* Problem: Copy exactly, and only, the lines below from the first through the one containing "(1.0, .80, .45))", both included; pictures are omitted.
-------- Source excerpt
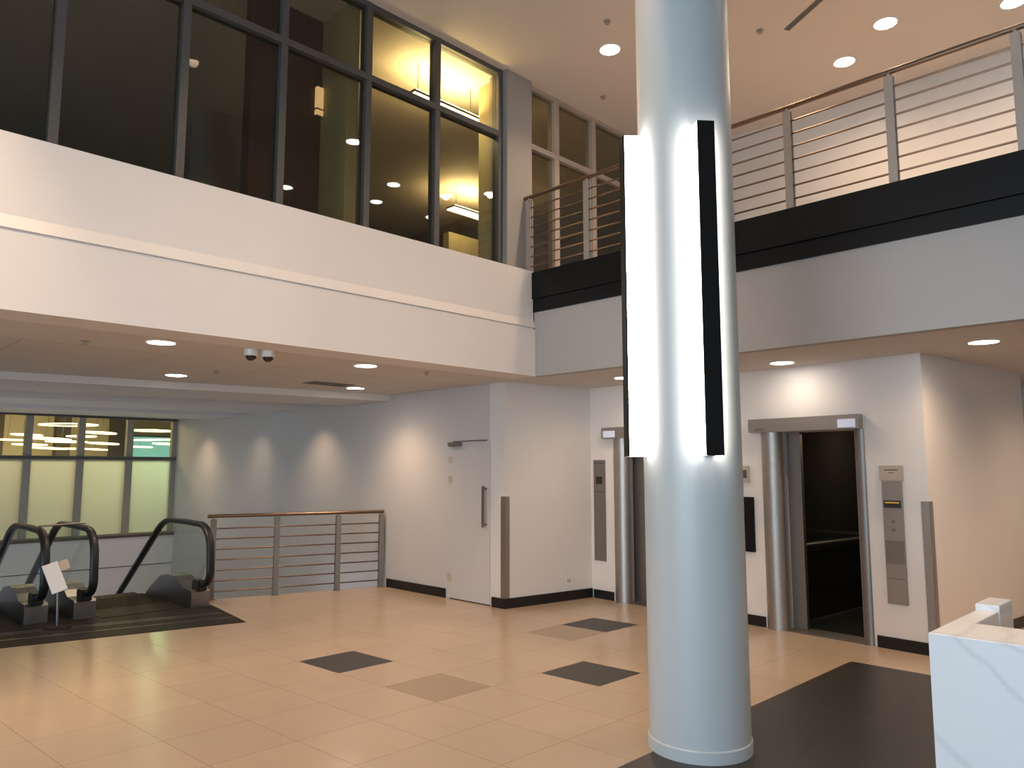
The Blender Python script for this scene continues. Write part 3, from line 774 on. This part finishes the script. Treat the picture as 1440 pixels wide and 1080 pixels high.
# room behind the frosted windows: warm on the left, greenish daylight on the right
area('far_room_lamp', (4.0, 18.5, 3.15), (4.0, 17.6, 0), 4.5, 1.2, 78, (1.0, .78, .44))
area('far_room_daylight', (7.3, 18.6, 2.9), (6.1, 17.3, 1.9), 1.0, 1.0, 36, (.66, 1.0, .62))
area('far_room_wall_fill', (4.2, 20.2, 1.2), (4.4, 22.8, 2.3), 4, 1, 60, (1.0, .84, .55))  # added fill that brightens the back wall, no fitting there
# level below the escalators
area('lower_level_daylight', (0.5, 12.5, -1.2), (6.6, 12.0, -1.9), 3, 1.4, 75, (.90, .92, 1.0))
area('lower_level_fill', (2.5, 13.5, -2.0), (3.0, 17.2, -.3), 3, 1.4, 45, (1.0, .86, .74))  # added fill aimed at the parapet
# glazed rooms upstairs
area('office_lamp', (5.2, 10.0, 6.5), (5.2, 10.0, 4), 3, 3, 2, (1.0, .80, .45))

cl_ = LIFT @ Vector((.9, -1.4, 2.3))
area('cab_fill', cl_, cl_ - Vector((0, 0, 1)), .5, .5, 6.0, (1.0, .82, .55))  # added dim fill; the cab itself is unlit
wd = bpy.data.worlds.new('dusk'); scene.world = wd; wd.use_nodes = True
bg = wd.node_tree.nodes['Background']; bg.inputs[0].default_value = (.35, .50, .75, 1); bg.inputs[1].default_value = .35

# ------------------------------------------------------------------ camera
cam = bpy.data.cameras.new('camera'); co = bpy.data.objects.new('camera', cam); col.objects.link(co)
F, PITCH, YAW, H = 1063.57, .112002, .784939, 1.7
cam.sensor_width = 36.0; cam.sensor_fit = 'HORIZONTAL'; cam.lens = 36.0*F/1440
cam.clip_start = .05; cam.clip_end = 200
fw = Vector((math.cos(PITCH)*math.cos(YAW), math.cos(PITCH)*math.sin(YAW), math.sin(PITCH)))
rt = Vector((math.sin(YAW), -math.cos(YAW), 0)); up = rt.cross(fw)
co.matrix_world = Matrix(((rt.x, up.x, -fw.x, 0), (rt.y, up.y, -fw.y, 0), (rt.z, up.z, -fw.z, H), (0, 0, 0, 1)))
scene.camera = co
vs = scene.view_settings
vs.view_transform = 'Standard'; vs.look = 'None'; vs.exposure = 1.0; vs.gamma = 1.0
vs.use_curve_mapping = False
cy = scene.cycles
cy.max_bounces = 8; cy.diffuse_bounces = 4; cy.glossy_bounces = 4; cy.transparent_max_bounces = 12; cy.transmission_bounces = 6
cy.sample_clamp_indirect = 6.0
cy.caustics_reflective = False; cy.caustics_refractive = False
----------------
* Response to this task:
The Blender Python script for this scene continues. Write part 3, from line 774 on. This part finishes the script. Treat the picture as 1440 pixels wide and 1080 pixels high.
# room behind the frosted windows: warm on the left, greenish daylight on the right
area('far_room_lamp', (4.0, 18.5, 3.15), (4.0, 17.6, 0), 4.5, 1.2, 78, (1.0, .78, .44))
area('far_room_daylight', (7.3, 18.6, 2.9), (6.1, 17.3, 1.9), 1.0, 1.0, 36, (.66, 1.0, .62))
area('far_room_wall_fill', (4.2, 20.2, 1.2), (4.4, 22.8, 2.3), 4, 1, 60, (1.0, .84, .55))  # added fill that brightens the back wall, no fitting there
# level below the escalators
area('lower_level_daylight', (0.5, 12.5, -1.2), (6.6, 12.0, -1.9), 3, 1.4, 75, (.90, .92, 1.0))
area('lower_level_fill', (2.5, 13.5, -2.0), (3.0, 17.2, -.3), 3, 1.4, 45, (1.0, .86, .74))  # added fill aimed at the parapet
# glazed rooms upstairs
area('office_lamp', (5.2, 10.0, 6.5), (5.2, 10.0, 4), 3, 3, 2, (1.0, .80, .45))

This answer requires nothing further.